» Brief:
Give the lines of the material verbatim, from the first line to the line with "m.build('bracket', NICKEL, sr)", including both.

┏━━

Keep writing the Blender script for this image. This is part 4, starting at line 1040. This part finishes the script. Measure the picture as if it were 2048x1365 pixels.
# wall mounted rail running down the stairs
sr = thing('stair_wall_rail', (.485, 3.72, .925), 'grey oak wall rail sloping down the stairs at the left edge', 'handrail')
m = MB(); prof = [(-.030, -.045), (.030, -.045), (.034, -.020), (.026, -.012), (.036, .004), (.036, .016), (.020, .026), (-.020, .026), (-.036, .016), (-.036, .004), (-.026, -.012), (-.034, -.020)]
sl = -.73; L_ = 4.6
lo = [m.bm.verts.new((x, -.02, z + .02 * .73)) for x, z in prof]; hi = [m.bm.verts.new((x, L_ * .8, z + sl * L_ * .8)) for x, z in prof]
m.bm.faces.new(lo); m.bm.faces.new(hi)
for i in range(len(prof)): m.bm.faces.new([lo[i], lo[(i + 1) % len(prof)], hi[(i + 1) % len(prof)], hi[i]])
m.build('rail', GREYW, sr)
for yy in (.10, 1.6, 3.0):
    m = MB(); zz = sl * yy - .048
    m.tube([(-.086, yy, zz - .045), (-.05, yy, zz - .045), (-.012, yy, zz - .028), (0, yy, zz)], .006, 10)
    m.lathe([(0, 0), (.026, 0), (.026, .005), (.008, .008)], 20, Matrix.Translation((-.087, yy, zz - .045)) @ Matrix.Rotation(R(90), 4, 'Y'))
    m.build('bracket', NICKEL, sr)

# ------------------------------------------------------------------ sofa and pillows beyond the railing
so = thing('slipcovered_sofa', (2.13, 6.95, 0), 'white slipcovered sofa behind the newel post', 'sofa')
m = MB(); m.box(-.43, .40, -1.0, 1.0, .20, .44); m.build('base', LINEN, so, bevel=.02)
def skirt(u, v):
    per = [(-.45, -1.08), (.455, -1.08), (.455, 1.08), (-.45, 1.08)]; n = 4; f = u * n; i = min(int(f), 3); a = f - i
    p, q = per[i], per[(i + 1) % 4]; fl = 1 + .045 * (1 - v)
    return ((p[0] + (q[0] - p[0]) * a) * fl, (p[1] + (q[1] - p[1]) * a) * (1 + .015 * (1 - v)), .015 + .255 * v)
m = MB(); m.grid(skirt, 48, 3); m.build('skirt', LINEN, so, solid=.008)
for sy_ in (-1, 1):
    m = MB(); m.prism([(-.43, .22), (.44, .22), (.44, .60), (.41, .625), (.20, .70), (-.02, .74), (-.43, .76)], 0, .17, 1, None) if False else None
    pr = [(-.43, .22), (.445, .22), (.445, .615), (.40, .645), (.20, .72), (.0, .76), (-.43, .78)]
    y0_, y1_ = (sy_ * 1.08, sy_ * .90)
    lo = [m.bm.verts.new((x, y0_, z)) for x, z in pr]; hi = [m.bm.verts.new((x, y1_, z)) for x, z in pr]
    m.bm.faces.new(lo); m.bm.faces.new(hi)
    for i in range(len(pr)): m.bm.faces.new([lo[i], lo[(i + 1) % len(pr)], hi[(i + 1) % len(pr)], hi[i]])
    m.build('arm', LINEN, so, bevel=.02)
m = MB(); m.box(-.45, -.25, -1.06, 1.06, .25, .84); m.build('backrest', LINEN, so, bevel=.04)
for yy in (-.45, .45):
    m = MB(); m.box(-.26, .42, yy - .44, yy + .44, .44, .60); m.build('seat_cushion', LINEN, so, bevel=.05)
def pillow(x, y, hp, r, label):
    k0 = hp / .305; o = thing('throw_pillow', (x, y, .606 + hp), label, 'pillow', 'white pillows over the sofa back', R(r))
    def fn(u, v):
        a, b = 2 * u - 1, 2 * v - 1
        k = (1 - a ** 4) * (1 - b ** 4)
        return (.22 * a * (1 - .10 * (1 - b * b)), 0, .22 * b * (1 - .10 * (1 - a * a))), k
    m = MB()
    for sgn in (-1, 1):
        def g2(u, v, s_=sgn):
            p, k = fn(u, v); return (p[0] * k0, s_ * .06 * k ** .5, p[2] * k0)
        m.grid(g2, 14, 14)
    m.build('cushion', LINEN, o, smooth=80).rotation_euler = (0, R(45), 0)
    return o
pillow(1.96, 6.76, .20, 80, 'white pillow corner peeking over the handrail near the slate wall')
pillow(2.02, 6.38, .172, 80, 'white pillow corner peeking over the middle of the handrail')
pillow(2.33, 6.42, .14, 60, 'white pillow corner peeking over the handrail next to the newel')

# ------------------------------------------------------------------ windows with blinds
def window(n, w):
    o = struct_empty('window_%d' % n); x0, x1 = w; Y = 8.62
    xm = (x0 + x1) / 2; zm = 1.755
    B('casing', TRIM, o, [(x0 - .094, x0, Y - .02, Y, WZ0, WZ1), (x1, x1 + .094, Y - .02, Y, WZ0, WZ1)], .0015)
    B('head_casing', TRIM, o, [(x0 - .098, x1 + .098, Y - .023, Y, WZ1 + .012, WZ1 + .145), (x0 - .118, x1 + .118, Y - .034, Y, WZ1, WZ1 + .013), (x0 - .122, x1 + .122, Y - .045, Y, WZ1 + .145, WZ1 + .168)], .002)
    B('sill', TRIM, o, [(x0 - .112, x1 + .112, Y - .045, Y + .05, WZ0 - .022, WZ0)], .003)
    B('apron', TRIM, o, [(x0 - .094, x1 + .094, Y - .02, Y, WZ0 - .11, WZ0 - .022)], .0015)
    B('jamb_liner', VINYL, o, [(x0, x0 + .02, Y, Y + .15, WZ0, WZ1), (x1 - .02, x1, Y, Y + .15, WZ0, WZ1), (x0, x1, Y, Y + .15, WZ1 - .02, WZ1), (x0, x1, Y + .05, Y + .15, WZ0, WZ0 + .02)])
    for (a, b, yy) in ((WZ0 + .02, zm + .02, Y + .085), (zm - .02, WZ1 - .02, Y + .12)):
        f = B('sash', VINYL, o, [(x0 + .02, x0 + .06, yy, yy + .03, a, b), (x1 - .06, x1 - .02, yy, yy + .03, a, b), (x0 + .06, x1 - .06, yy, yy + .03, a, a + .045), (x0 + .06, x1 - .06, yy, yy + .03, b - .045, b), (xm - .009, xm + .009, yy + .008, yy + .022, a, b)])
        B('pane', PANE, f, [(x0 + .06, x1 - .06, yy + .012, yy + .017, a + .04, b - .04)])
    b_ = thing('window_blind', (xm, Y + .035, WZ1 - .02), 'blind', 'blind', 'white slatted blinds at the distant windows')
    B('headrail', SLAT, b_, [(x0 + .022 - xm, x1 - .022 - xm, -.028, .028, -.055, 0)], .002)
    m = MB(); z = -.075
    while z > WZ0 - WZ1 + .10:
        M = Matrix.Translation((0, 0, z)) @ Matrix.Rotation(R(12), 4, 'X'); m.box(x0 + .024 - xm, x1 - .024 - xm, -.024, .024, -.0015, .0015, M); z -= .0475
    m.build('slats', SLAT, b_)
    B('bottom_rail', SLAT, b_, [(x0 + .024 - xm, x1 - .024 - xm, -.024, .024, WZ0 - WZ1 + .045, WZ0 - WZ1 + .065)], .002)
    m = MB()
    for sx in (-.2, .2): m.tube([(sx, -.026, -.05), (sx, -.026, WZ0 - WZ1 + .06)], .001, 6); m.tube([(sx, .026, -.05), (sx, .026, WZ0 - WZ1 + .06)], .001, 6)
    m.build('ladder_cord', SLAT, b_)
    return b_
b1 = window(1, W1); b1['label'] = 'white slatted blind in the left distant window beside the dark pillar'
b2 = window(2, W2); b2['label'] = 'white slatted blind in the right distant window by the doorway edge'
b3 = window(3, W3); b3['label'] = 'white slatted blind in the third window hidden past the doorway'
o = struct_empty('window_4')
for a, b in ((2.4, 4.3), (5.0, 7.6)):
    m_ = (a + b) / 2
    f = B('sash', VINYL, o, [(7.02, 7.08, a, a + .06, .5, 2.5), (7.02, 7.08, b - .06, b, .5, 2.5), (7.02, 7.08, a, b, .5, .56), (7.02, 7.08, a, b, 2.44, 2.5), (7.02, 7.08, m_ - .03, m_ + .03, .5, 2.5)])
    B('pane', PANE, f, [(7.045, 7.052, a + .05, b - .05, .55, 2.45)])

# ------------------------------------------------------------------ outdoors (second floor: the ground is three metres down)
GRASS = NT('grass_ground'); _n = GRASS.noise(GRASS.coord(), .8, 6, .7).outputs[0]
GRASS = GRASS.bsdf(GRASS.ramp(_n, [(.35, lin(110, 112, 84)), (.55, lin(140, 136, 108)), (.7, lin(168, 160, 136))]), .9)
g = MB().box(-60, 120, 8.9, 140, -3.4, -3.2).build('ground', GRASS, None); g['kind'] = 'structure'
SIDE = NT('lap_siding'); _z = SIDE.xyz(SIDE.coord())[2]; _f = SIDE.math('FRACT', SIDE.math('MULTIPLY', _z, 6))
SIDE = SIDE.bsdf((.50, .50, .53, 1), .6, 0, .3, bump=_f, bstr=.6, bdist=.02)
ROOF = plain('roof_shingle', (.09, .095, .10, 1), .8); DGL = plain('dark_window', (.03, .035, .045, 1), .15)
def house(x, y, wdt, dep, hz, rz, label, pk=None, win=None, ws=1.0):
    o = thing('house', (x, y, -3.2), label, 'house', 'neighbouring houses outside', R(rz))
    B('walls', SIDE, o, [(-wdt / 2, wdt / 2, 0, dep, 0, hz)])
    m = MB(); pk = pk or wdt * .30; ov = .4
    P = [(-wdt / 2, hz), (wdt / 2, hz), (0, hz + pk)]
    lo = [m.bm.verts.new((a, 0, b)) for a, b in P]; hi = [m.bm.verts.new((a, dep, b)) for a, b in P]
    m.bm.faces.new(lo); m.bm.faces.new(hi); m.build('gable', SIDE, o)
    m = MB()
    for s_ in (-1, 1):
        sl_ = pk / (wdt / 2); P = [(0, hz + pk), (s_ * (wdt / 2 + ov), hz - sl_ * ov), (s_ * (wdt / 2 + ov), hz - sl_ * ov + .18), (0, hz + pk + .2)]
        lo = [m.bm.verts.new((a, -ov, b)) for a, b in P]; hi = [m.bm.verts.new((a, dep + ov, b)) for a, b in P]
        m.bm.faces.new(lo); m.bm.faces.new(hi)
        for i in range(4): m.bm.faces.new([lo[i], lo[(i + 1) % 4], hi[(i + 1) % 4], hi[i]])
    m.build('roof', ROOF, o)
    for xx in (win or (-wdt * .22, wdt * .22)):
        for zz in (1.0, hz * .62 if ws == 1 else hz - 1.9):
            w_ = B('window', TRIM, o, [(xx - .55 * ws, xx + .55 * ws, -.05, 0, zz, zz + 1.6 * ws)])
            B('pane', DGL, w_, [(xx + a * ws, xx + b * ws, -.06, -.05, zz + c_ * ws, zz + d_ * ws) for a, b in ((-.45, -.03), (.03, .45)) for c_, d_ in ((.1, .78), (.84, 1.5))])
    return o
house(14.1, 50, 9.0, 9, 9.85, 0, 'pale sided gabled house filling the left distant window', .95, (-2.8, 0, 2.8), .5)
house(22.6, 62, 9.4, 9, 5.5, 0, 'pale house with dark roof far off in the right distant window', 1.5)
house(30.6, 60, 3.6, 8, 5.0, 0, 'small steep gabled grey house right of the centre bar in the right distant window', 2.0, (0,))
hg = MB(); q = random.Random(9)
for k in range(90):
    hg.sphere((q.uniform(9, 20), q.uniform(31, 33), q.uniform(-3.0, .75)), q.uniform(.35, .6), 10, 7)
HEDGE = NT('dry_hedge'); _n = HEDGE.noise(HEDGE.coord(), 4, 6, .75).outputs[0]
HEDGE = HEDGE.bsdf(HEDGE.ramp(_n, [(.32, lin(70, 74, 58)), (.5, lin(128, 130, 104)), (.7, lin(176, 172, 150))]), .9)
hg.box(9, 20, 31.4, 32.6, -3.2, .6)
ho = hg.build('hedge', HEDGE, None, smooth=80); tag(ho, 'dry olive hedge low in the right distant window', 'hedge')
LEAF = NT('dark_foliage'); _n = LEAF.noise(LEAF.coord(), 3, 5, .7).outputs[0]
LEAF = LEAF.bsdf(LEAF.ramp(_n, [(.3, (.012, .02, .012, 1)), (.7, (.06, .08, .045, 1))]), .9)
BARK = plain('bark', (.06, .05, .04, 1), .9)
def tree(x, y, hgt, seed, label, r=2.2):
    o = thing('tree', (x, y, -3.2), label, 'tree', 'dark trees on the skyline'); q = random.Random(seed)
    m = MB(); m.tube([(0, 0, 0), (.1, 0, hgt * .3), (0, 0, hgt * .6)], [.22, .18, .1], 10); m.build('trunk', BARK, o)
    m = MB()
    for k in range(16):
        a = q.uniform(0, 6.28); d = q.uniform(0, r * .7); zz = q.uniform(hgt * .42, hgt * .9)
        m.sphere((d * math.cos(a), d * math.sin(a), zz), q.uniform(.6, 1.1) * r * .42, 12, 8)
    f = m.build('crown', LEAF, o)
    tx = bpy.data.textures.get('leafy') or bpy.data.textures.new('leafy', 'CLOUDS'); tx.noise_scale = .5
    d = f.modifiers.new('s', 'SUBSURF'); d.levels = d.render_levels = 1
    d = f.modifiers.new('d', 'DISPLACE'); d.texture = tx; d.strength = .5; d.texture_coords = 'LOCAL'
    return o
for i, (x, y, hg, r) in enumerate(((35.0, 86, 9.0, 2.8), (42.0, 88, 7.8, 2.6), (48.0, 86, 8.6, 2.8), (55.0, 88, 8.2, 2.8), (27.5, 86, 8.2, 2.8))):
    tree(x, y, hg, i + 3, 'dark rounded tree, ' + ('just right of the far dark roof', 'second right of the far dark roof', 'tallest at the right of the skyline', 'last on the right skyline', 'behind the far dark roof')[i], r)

┗━━

» Answer to the problem:
Keep writing the Blender script for this image. This is part 4, starting at line 1040. This part finishes the script. Measure the picture as if it were 2048x1365 pixels.
# wall mounted rail running down the stairs
sr = thing('stair_wall_rail', (.485, 3.72, .925), 'grey oak wall rail sloping down the stairs at the left edge', 'handrail')
m = MB(); prof = [(-.030, -.045), (.030, -.045), (.034, -.020), (.026, -.012), (.036, .004), (.036, .016), (.020, .026), (-.020, .026), (-.036, .016), (-.036, .004), (-.026, -.012), (-.034, -.020)]
sl = -.73; L_ = 4.6
lo = [m.bm.verts.new((x, -.02, z + .02 * .73)) for x, z in prof]; hi = [m.bm.verts.new((x, L_ * .8, z + sl * L_ * .8)) for x, z in prof]
m.bm.faces.new(lo); m.bm.faces.new(hi)
for i in range(len(prof)): m.bm.faces.new([lo[i], lo[(i + 1) % len(prof)], hi[(i + 1) % len(prof)], hi[i]])
m.build('rail', GREYW, sr)
for yy in (.10, 1.6, 3.0):
    m = MB(); zz = sl * yy - .048
    m.tube([(-.086, yy, zz - .045), (-.05, yy, zz - .045), (-.012, yy, zz - .028), (0, yy, zz)], .006, 10)
    m.lathe([(0, 0), (.026, 0), (.026, .005), (.008, .008)], 20, Matrix.Translation((-.087, yy, zz - .045)) @ Matrix.Rotation(R(90), 4, 'Y'))
    m.build('bracket', NICKEL, sr)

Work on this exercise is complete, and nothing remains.